夏に育てた枝豆は近所の子どもたちに収穫作業を体験してもらったほか、秋に植えた野沢菜も想像以上に採れたので、どちらも周囲の方々にお分けすることができました。
田舎への移住を考える方のなかには、家庭菜園に憧れる人も少なくないと思います。私の場合、町内のある施設で管理もされていない荒れ果てた植栽を掘り起こして、畑に作り替えました。
しかし、畑はそう簡単に始められるものではないと考えたほうがいいかもしれません。国内各地で耕作放棄地の問題が深刻さを増してきているのはご存じの通りですが、立科町も例外ではありません。税制や農地管理に関する法律上の制約などもあり、使われていない畑は年々増加。都会には農作業をしたいという人がたくさんいるのに、皮肉な実情です。

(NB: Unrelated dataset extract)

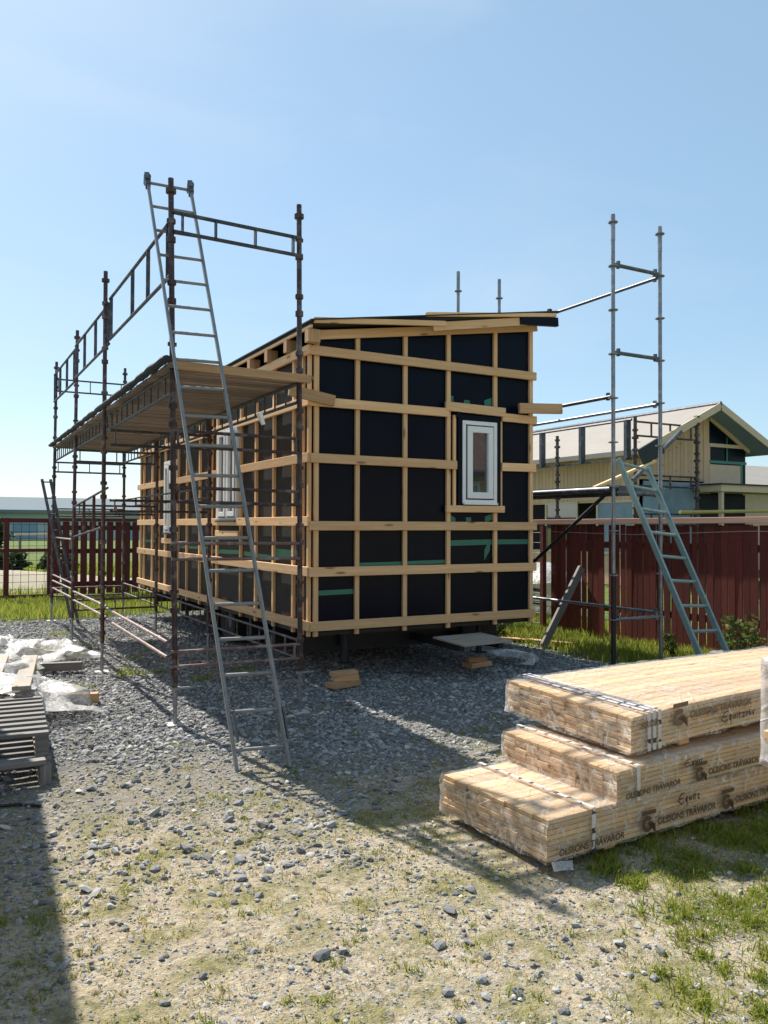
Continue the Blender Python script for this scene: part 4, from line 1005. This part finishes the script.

なんとか土地の持ち主にたどり着けても、借りる交渉をして、雑草を刈り、土を掘り起こして畑にするにはトラクターや重機が必要なケースもあります。すぐに農作業を始められる土地でも、水が引かれていない畑は思いのほか多く、家や周辺で使える潅水設備が近くになければ、200リットルほどの農業タンクや雨水を貯めるタンクを設置する必要があります。立科町は雨が少ない地域なので、タンクには定期的に自ら水を運ばないといけません。
また、家庭菜園といっても都内の貸し農園ならせいぜい1坪(約3.3平方メートル)程度ですが、こちらは100坪(約330平方メートル)近い敷地の場合もあるので相当な覚悟も必要です。手入れを怠って荒らしてしまうと、病気や虫が発生して周囲に迷惑をかけることにもなりかねません……。